§ Source data:
** BEGIN **
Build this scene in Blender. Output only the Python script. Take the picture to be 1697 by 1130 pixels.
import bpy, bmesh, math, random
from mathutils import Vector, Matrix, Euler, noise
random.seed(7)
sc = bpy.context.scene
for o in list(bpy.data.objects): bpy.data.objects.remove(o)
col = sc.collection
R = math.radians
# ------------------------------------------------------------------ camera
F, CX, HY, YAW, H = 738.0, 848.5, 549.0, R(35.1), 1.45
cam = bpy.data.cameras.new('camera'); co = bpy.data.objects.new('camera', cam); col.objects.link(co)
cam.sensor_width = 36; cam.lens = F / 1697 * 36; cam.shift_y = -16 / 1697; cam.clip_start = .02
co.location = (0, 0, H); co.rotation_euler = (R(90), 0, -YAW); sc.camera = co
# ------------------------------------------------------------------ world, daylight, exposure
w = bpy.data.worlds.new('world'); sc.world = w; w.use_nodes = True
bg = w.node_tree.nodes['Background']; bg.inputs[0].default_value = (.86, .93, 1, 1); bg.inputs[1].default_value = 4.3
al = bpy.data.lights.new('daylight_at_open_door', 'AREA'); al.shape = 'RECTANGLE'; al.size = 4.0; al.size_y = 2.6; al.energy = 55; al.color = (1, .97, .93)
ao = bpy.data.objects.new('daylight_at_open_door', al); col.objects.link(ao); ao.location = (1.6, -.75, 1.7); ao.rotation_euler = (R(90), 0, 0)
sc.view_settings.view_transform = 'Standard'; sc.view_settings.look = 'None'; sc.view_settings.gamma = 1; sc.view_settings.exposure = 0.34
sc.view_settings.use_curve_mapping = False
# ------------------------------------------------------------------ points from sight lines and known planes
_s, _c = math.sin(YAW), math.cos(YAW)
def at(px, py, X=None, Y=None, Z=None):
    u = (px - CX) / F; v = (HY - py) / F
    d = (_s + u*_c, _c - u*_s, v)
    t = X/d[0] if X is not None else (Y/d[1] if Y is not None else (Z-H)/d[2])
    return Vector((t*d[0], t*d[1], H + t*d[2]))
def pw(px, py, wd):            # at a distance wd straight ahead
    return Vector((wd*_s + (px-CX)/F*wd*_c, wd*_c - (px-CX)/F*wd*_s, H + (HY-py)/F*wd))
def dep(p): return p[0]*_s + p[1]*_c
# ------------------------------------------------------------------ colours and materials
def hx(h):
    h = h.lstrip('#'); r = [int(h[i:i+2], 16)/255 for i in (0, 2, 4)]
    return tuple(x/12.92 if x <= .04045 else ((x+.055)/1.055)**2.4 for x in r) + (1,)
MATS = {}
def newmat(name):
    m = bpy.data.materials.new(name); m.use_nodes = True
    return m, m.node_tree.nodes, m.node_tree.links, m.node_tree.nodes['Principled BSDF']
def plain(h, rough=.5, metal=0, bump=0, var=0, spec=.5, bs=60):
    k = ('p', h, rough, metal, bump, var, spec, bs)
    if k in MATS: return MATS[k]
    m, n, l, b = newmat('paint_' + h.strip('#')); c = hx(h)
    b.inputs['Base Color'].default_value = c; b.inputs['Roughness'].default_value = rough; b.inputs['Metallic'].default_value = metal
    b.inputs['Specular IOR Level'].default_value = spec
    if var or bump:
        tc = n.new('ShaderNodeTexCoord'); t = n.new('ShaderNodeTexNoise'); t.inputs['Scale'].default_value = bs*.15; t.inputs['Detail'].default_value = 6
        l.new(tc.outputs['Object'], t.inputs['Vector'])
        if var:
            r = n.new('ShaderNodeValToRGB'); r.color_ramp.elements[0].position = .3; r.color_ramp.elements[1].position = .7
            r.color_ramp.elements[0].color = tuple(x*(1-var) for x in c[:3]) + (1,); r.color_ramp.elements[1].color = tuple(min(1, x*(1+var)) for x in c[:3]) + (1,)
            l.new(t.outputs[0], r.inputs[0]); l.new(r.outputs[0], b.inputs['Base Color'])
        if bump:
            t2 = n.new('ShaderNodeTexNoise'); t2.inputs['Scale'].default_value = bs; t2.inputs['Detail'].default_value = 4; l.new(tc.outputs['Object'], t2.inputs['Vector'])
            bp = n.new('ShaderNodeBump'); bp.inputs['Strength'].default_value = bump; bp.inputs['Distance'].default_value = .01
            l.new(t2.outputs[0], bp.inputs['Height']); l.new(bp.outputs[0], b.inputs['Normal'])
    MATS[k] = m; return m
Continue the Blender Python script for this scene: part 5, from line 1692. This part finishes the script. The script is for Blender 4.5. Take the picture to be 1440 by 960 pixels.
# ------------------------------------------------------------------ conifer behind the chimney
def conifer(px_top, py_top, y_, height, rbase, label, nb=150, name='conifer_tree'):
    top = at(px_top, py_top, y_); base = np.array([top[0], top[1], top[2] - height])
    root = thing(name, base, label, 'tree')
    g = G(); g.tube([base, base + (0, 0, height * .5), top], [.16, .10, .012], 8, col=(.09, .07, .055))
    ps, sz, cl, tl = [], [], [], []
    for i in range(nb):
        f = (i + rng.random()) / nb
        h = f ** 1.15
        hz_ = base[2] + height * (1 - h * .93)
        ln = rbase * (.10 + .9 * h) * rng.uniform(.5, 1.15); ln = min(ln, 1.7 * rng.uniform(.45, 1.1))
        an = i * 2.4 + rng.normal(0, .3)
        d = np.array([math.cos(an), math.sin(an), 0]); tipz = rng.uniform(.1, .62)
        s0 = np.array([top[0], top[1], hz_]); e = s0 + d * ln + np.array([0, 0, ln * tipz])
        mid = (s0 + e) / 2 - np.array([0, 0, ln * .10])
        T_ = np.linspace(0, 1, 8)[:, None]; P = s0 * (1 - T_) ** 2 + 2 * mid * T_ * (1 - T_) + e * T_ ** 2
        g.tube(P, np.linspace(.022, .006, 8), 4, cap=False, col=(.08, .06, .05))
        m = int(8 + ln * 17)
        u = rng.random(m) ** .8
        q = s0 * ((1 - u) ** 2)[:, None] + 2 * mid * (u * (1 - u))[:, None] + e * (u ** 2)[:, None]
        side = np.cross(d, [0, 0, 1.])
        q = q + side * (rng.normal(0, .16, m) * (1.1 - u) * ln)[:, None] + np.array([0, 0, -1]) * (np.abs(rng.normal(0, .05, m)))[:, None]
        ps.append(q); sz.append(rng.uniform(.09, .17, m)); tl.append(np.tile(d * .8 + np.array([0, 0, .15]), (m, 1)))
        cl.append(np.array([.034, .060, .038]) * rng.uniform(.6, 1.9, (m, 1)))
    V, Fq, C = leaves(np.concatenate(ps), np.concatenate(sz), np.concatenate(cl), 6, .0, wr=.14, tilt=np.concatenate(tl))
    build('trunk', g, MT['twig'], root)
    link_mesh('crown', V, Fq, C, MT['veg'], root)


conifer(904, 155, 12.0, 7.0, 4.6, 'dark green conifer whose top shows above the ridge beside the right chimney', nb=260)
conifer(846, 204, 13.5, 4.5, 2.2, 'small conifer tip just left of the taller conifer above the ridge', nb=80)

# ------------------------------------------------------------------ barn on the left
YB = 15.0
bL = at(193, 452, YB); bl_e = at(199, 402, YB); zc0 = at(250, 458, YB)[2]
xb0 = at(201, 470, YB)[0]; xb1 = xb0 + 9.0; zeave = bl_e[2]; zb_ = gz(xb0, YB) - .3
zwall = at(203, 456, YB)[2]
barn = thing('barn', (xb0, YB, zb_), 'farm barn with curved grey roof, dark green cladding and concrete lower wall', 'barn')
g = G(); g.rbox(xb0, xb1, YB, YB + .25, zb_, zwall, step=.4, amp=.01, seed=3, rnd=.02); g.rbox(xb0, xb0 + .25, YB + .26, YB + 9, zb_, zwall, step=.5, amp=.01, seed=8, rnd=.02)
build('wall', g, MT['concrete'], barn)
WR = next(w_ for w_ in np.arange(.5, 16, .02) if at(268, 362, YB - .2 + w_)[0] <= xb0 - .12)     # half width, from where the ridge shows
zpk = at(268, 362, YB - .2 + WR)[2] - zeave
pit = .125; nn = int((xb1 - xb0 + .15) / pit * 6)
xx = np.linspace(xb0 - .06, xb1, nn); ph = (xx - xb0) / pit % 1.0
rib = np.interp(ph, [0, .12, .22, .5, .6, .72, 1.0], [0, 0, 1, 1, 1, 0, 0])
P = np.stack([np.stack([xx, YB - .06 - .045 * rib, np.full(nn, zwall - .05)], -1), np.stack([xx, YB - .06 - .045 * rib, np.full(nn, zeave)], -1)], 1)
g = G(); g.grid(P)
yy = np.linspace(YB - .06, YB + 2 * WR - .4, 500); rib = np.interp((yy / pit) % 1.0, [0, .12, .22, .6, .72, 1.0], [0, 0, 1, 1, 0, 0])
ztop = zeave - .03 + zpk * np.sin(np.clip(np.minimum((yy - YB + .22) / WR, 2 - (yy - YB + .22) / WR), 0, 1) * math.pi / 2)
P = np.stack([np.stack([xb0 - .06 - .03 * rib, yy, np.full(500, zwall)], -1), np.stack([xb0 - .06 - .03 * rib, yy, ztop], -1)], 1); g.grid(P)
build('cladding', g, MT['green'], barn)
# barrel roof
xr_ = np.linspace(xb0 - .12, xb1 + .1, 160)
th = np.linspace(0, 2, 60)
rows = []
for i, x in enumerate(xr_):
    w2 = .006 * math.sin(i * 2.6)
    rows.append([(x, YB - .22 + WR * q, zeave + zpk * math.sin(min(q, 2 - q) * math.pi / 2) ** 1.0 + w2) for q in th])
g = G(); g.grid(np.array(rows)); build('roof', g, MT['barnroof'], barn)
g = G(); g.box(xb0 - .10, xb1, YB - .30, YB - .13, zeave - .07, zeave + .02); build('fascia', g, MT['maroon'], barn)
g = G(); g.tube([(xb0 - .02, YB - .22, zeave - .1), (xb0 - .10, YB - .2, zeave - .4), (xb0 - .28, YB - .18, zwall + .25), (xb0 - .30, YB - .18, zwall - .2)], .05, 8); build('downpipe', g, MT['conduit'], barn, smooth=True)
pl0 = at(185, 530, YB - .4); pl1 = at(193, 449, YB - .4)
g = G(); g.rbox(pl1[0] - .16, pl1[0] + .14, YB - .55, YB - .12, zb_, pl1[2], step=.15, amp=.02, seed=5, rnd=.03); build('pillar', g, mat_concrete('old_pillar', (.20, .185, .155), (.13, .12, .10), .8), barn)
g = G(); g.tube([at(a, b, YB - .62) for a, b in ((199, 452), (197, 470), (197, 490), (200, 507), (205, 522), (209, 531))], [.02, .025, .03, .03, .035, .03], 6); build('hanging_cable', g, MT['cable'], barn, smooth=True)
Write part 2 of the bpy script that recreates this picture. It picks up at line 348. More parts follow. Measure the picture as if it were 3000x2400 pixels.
** END **
§ Task objective: Go through the records. Copy each line where "Python" appears.

§ Task answer:
Build this scene in Blender. Output only the Python script. Take the picture to be 1697 by 1130 pixels.
Continue the Blender Python script for this scene: part 5, from line 1692. This part finishes the script. The script is for Blender 4.5. Take the picture to be 1440 by 960 pixels.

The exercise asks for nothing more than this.